■ EXERCISE DETAILS
Your task is to print, exactly and only, the lines from the start of the entries below through the line with "facade('house', 'blue roofed". Include both ends, but skip the pictures.

■ PROVIDED ENTRIES
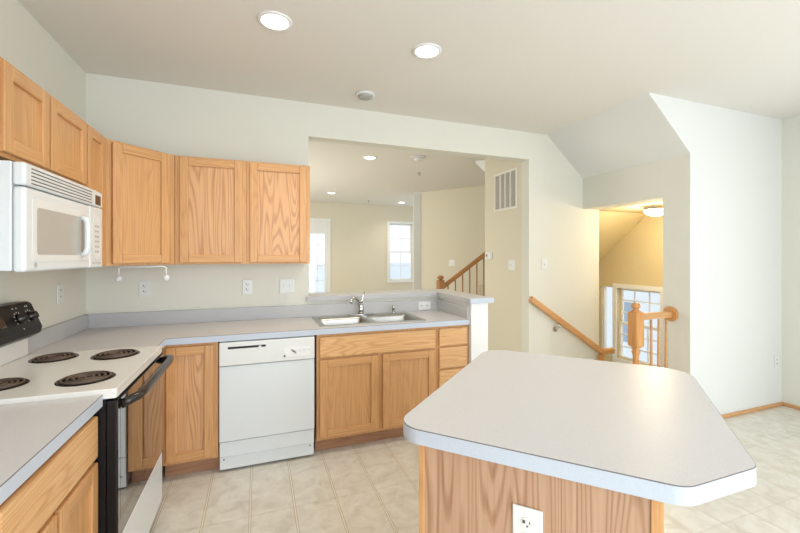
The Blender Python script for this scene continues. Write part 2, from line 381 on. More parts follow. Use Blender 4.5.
# neighbouring houses and lawn seen faintly through the windows
def facade(name, label, x0, x1, y0, y1, z0, z1, col, wins):
    M[col[0]] = plain(col[0], col[1], .8)
    t = thing(name, label, 'building', ((x0+x1)/2, (y0+y1)/2, z0))
    hx, hy = (x1-x0)/2, (y1-y0)/2
    MB().box(-hx, hx, -hy, hy, 0, z1-z0, col[0]).build('building_wall', t)
    for (ax, p, z, w_, h_) in wins:
        b = MB()
        if ax == 'x': b.box(-hx-.04, -hx, p-w_/2, p+w_/2, z, z+h_, 'hglass')
        else: b.box(p-w_/2, p+w_/2, -hy-.04, -hy, z, z+h_, 'hglass')
        b.build('building_window', t)
M['hglass'] = plain('house_window', sr(150, 166, 184), .3)
facade('house', 'pale blue grey house seen through the stairwell window', 13, 17, 6, 14, -3, 6, ('house_siding', sr(228, 234, 240)),
       [('x', p, z, .9, 1.5) for p in (-3, -1, 1, 3) for z in (1.2, 4.0, 6.6)])
facade('house', 'blue roofed row house seen low through the living room window', 4, 16, 26, 30, -6, 0.9, ('house_roof', sr(225, 232, 240)), [('y', p, 3.5, 1, 1.4) for p in (-3, 0, 3)])

# ------------------------------------------------------------ stairs (down to the foyer, and up from the living room)
b = MB()
for k in range(7):
    x0 = ST[0]+k*.265; b.box(x0, min(x0+.265, XF), ST[1], YB-.0, -1.26, -.18*(k+1), 'carpet')
struct(b.build('stairs_down'))
b = MB()
for k in range(8):
    x0 = 2.36+k*.27; b.box(x0, x0+.27, 4.76 if x0 < 2.6 else 4.76, 5.7, 0, .19*(k+1), 'carpet')
struct(b.build('stairs_up'))

# ------------------------------------------------------------ cabinets
def door(parent, x0, x1, z0, z1, y=0.0, pan='oak', kind='door', sw=.055):
    """five piece door, front plane at y-.019"""
    f = MB(); t = .019
    f.box(x0, x0+sw, y-t, y, z0, z1, 'oak'); f.box(x1-sw, x1, y-t, y, z0, z1, 'oak')
    f.box(x0+sw, x1-sw, y-t, y, z0, z0+sw, 'oakx'); f.box(x0+sw, x1-sw, y-t, y, z1-sw, z1, 'oakx')
    o = f.build(kind, parent, bevel=.004, seg=2)
    p_ = MB(); g = .006
    p_.box(x0+sw-g, x1-sw+g, y-t+.0125, y-.001, z0+sw-g, z1-sw+g, pan)
    p_.build('door_panel', o)
    return o
def drawer(parent, x0, x1, z0, z1, mat='oakxfig', name='drawer_front'):
    return MB().box(x0, x1, -.019, 0, z0, z1, mat).build(name, parent, bevel=.006, seg=2)
def cabinet(label, loc, rz, w_, d_, z0, z1, fronts, toe=True, group=None, cat='cabinet', name='base_cabinet', hollow=False):
    t = thing(name, label, cat, (loc[0], loc[1], 0), rz, group)
    b = MB()
    if hollow:
        b.box(0, w_, .019, d_, z0, z0+.018, 'oak'); b.box(0, .016, .019, d_, z0+.018, z1, 'oak'); b.box(w_-.016, w_, .019, d_, z0+.018, z1, 'oak'); b.box(.016, w_-.016, d_-.01, d_, z0+.018, z1, 'oak')
    else: b.box(0, w_, .019, d_, z0, z1, 'oak')
    b.build('cabinet_body', t, bevel=.001)
    # face frame
    f = MB(); f.box(0, w_, 0, .019, z0, z1, 'oak'); f.build('face_frame', t, bevel=.001)
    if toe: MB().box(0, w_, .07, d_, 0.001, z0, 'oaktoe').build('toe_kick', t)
    for q in fronts:
        if q[0] == 'door': door(t, q[1], q[2], q[3], q[4], pan=q[5] if len(q) > 5 else 'oak')
        else: drawer(t, *q[1:5])
    return t
FY = CY+.03       # back run face plane
FX = CX-.03       # left run face plane
# back run: local x = world x, depth to wall
D = YB-FY-.001
cabinet('single door oak base cabinet in the corner beside the dishwasher', (FX+.01, FY), 0, -.245-(FX+.01), D, .105, .872,
        [('door', .02, -.285-(FX+.01)+.012, .125, .852, 'oakfig')])
cabinet('wide oak sink base cabinet with two doors under a false drawer front', (.392, FY), 0, .943, D, .105, .872,
        [('drawer', .02, .925, .70, .85), ('door', .02, .455, .125, .685), ('door', .49, .925, .125, .685)], hollow=True)
cabinet('narrow oak drawer base stack at the right end of the sink run', (1.336, FY), 0, .288, D, .105, .872,
        [('drawer', .018, .275, .71, .85), ('drawer', .018, .275, .53, .695), ('drawer', .018, .275, .335, .515), ('drawer', .018, .275, .125, .32)])
# left run: local x = world y (rotation 90 deg), face at world x=FX
DL = FX-XL-.001
cabinet('oak base cabinet in the left foreground with one wide drawer over two doors', (FX, 1.14), PI/2, .624, DL, .105, .872,
        [('drawer', .03, .621, .685, .84), ('door', .03, .305, .125, .668), ('door', .325, .621, .125, .668)])
cabinet('oak base cabinet nearest the camera at the left wall, below the foreground counter', (FX, .38), PI/2, .759, DL, .105, .872,
        [('drawer', .03, .73, .685, .84), ('door', .03, .37, .125, .668), ('door', .39, .73, .125, .668)])
# corner base filling behind the range end (blind corner)
cabinet('blind corner oak base cabinet between the range and the sink run', (FX, 2.535), PI/2, FY-2.537, DL, .105, .872, [])

# wall cabinets
UZ0, UZ1 = 1.372, 2.134
UX = XL+.305; UY = YB-.305
t = cabinet('left oak wall cabinet over the back counter with flame grain door, next to corner cabinet', (-.543, UY), 0, .463, .304, UZ0, UZ1,
            [('door', .03, .437, UZ0+.012, UZ1-.012, 'oakfig')], toe=False, name='wall_cabinet', group=None)
t = cabinet('right oak wall cabinet over the back counter, ending beside the pass-through opening', (-.079, UY), 0, .459, .304, UZ0, UZ1,
            [('door', .022, .432, UZ0+.012, UZ1-.012, 'oakfig')], toe=False, name='wall_cabinet')
# over-microwave cabinet, and narrow full height one
cabinet('short two door oak wall cabinet above the microwave', (UX, 1.755), PI/2, .742, .304, 1.785, UZ1,
        [('door', .025, .343, 1.80, UZ1-.012), ('door', .360, .730, 1.80, UZ1-.012)], toe=False, name='wall_cabinet')
cabinet('narrow oak wall cabinet between the microwave and the corner cabinet', (UX, 2.498), PI/2, .322, .304, UZ0, UZ1,
        [('door', .012, .258, UZ0+.012, UZ1-.012)], toe=False, name='wall_cabinet')
cabinet('oak wall cabinet hanging above the foreground counter left of the microwave', (UX, .98), PI/2, .774, .304, UZ0+.42, UZ1,
        [('door', .03, .37, UZ0+.435, UZ1-.012), ('door', .40, .75, UZ0+.435, UZ1-.012)], toe=False, name='wall_cabinet')
# diagonal corner cabinet
t = thing('wall_cabinet', 'diagonal oak corner wall cabinet with one door above the paper towel holder', 'cabinet', (UX, 2.822, 0), math.atan2(UY-2.822, -.545-UX))
ang = math.atan2(UY-2.822, -.545-UX); ln = math.hypot(UY-2.822, -.545-UX)
def loc_(x, y): dx, dy = x-UX, y-2.822; return (dx*math.cos(ang)+dy*math.sin(ang), -dx*math.sin(ang)+dy*math.cos(ang))
poly = [(0, .001), (ln, .001), loc_(-.545, YB-.001), loc_(XL+.001, YB-.001), loc_(XL+.001, 2.822)]
MB().prism(poly, UZ0, UZ1, 'oak').build('cabinet_body', t, bevel=.001)
door(t, .028, ln-.05, UZ0+.012, UZ1-.012)

# ------------------------------------------------------------ countertops
ZT, ZB = .914, .872
def edge(parent, pts, mat='lamedge', off=.0015, closed=False):
    """laminate edge strip with a dark seam following an outline"""
    for nm, z0, z1, o_, mt in (('edge_band', ZB, ZT-.0028, off, mat), ('edge_seam', ZT-.0028, ZT-.0002, off-.0006, 'seam')):
        b = MB(); mi = b._mi(mt); P = [Vector(p) for p in pts]; n = len(P); ln_ = []
        for i in range(n):
            if closed: a, c = P[i-1], P[(i+1) % n]
            else: a, c = P[max(i-1, 0)], P[min(i+1, n-1)]
            d1 = (P[i]-a) if (P[i]-a).length > 1e-6 else (c-P[i]); d2 = (c-P[i]) if (c-P[i]).length > 1e-6 else d1
            d1.normalize(); d2.normalize(); n1_ = Vector((d1.y, -d1.x)); n2_ = Vector((d2.y, -d2.x)); nn = (n1_+n2_).normalized(); nn = nn/max(.5, nn.dot(n1_)); ln_.append(nn)
        rows = []
        for i in range(n):
            q = P[i]+ln_[i]*o_; r = P[i]-ln_[i]*.001
            rows.append([b.bm.verts.new((q.x, q.y, z0)), b.bm.verts.new((q.x, q.y, z1)), b.bm.verts.new((r.x, r.y, z1)), b.bm.verts.new((r.x, r.y, z0))])
        rng = range(n) if closed else range(n-1)
        for i in rng:
            a, c = rows[i], rows[(i+1) % n]
            for k in range(4): b.bm.faces.new((a[k], c[k], c[(k+1) % 4], a[(k+1) % 4])).material_index = mi
        if not closed: b.bm.faces.new(rows[0]); b.bm.faces.new(rows[-1][::-1])
        b.build(nm, parent, label='dark seam line along the top of the counter edge' if nm == 'edge_seam' else None)
SX0, SX1, SY0, SY1 = .425, 1.265, 2.885, 3.36       # sink cut-out
t = thing('countertop', 'L-shaped grey laminate countertop running around the corner and under the sink', 'countertop', (0, 0, 0))
xs = [XL+.001, CX, SX0+.015, SX1-.015, 1.622]; ys = [2.535, CY, SY0+.015, SY1-.015, YB-.001]
MB().cells(xs, ys, lambda i, j: (j == 0 and i > 0) or (i == 2 and j == 2), ZB, ZT, 'lam').build('worktop', t)
edge(t, [(1.622, CY), (CX, CY), (CX, 2.536)][::-1])
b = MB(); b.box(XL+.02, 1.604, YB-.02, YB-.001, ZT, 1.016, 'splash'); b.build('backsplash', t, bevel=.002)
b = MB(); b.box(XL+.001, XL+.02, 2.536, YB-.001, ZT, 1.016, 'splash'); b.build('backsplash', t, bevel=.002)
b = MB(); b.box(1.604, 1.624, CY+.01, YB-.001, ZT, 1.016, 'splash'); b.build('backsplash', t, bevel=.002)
t = thing('countertop', 'grey laminate countertop in the left foreground beside the range', 'countertop', (0, 0, 0))
MB().box(XL+.001, CX, .35, 1.762, ZB, ZT, 'lam').build('worktop', t)
edge(t, [(CX, .36), (CX, 1.762)])
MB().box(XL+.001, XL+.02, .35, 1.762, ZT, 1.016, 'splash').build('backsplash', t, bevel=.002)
# bar ledge (L shaped) on low wall
t = thing('bar_ledge', 'grey laminate bar ledge on the low wall behind the sink', 'countertop', (0, 0, 0))
MB().cells([.388, 1.603, 1.822], [2.775, YB-.03, YB+.27], lambda i, j: i == 0 and j == 0, 1.047, 1.088, 'lam').build('ledge_top', t, bevel=.003)
b = MB(); b.box(.388, 1.603, YB-.0335, YB-.0305, 1.047, 1.086, 'splash'); b.box(1.5995, 1.6025, 2.775, YB-.031, 1.047, 1.086, 'splash'); b.box(1.603, 1.822, 2.7715, 2.7745, 1.047, 1.086, 'lamedge'); b.build('edge_band', t)

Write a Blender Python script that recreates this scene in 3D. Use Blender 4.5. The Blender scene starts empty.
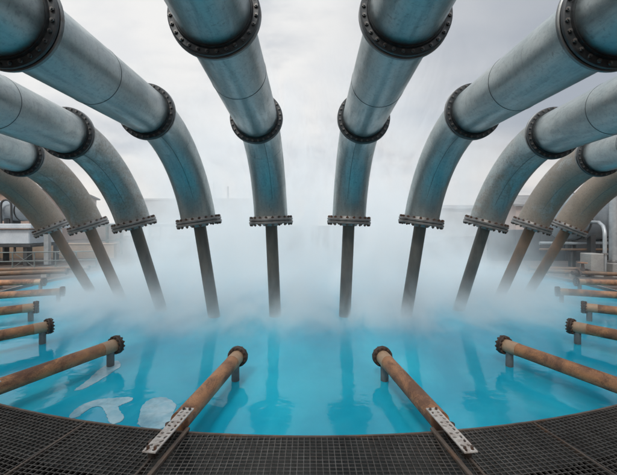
import bpy, bmesh, math, random
from mathutils import Vector, Matrix
random.seed(7)
SC = bpy.context.scene
COL = SC.collection
R_ = math.radians

# ------------------------------------------------------------------ materials
class NT:
    """small helper to write node graphs"""
    def __init__(s, tree):
        s.t = tree; s.n = tree.nodes; s.l = tree.links
    def node(s, typ, **kw):
        n = s.n.new(typ)
        for k, v in kw.items(): setattr(n, k, v)
        return n
    def put(s, sock, v):
        if isinstance(v, bpy.types.NodeSocket): s.l.new(v, sock)
        elif isinstance(v, (tuple, list)) and len(v) == 3 and sock.type == 'RGBA': sock.default_value = (*v, 1)
        else: sock.default_value = v
    def m(s, op, a, b=None, c=None, clamp=False):
        n = s.node('ShaderNodeMath', operation=op, use_clamp=clamp)
        s.put(n.inputs[0], a)
        if b is not None: s.put(n.inputs[1], b)
        if c is not None: s.put(n.inputs[2], c)
        return n.outputs[0]
    def ramp(s, v, lo, hi, a=0., b=1., smooth=True):
        n = s.node('ShaderNodeMapRange', interpolation_type='SMOOTHSTEP' if smooth else 'LINEAR')
        s.put(n.inputs[0], v); s.put(n.inputs[1], lo); s.put(n.inputs[2], hi); s.put(n.inputs[3], a); s.put(n.inputs[4], b)
        return n.outputs[0]
    def noise(s, vec, scale, detail=4, rough=.55, dist=0., dims='3D'):
        n = s.node('ShaderNodeTexNoise', noise_dimensions=dims)
        if vec is not None: s.l.new(vec, n.inputs['Vector'])
        n.inputs['Scale'].default_value = scale; n.inputs['Detail'].default_value = detail
        n.inputs['Roughness'].default_value = rough; n.inputs['Distortion'].default_value = dist
        return n.outputs[0]
    def mapping(s, vec, scale=(1, 1, 1), loc=(0, 0, 0)):
        n = s.node('ShaderNodeMapping'); s.l.new(vec, n.inputs[0])
        n.inputs['Location'].default_value = loc; n.inputs['Scale'].default_value = scale
        return n.outputs[0]
    def mix(s, f, a, b, blend='MIX'):
        n = s.node('ShaderNodeMix', data_type='RGBA', blend_type=blend)
        s.put(n.inputs[0], f); s.put(n.inputs[6], a); s.put(n.inputs[7], b)
        return n.outputs[2]
    def bump(s, h, strength=.2, dist=.01):
        n = s.node('ShaderNodeBump'); s.l.new(h, n.inputs['Height'])
        n.inputs['Strength'].default_value = strength; n.inputs['Distance'].default_value = dist
        return n.outputs[0]

def new_mat(name):
    m = bpy.data.materials.new(name); m.use_nodes = True
    t = NT(m.node_tree)
    p = m.node_tree.nodes['Principled BSDF']
    return m, t, p

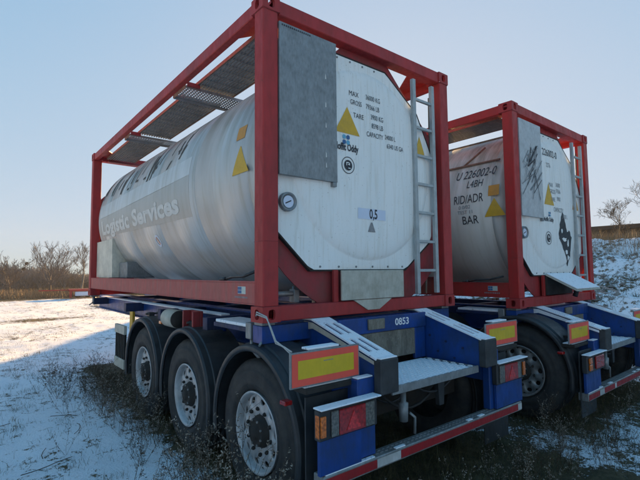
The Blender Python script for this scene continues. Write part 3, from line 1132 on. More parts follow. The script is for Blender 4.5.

■ WRITTEN SOLUTION
The Blender Python script for this scene continues. Write part 2, from line 381 on. More parts follow. Use Blender 4.5.
# neighbouring houses and lawn seen faintly through the windows
def facade(name, label, x0, x1, y0, y1, z0, z1, col, wins):
    M[col[0]] = plain(col[0], col[1], .8)
    t = thing(name, label, 'building', ((x0+x1)/2, (y0+y1)/2, z0))
    hx, hy = (x1-x0)/2, (y1-y0)/2
    MB().box(-hx, hx, -hy, hy, 0, z1-z0, col[0]).build('building_wall', t)
    for (ax, p, z, w_, h_) in wins:
        b = MB()
        if ax == 'x': b.box(-hx-.04, -hx, p-w_/2, p+w_/2, z, z+h_, 'hglass')
        else: b.box(p-w_/2, p+w_/2, -hy-.04, -hy, z, z+h_, 'hglass')
        b.build('building_window', t)
M['hglass'] = plain('house_window', sr(150, 166, 184), .3)
facade('house', 'pale blue grey house seen through the stairwell window', 13, 17, 6, 14, -3, 6, ('house_siding', sr(228, 234, 240)),
       [('x', p, z, .9, 1.5) for p in (-3, -1, 1, 3) for z in (1.2, 4.0, 6.6)])
facade('house', 'blue roofed row house seen low through the living room window', 4, 16, 26, 30, -6, 0.9, ('house_roof', sr(225, 232, 240)), [('y', p, 3.5, 1, 1.4) for p in (-3, 0, 3)])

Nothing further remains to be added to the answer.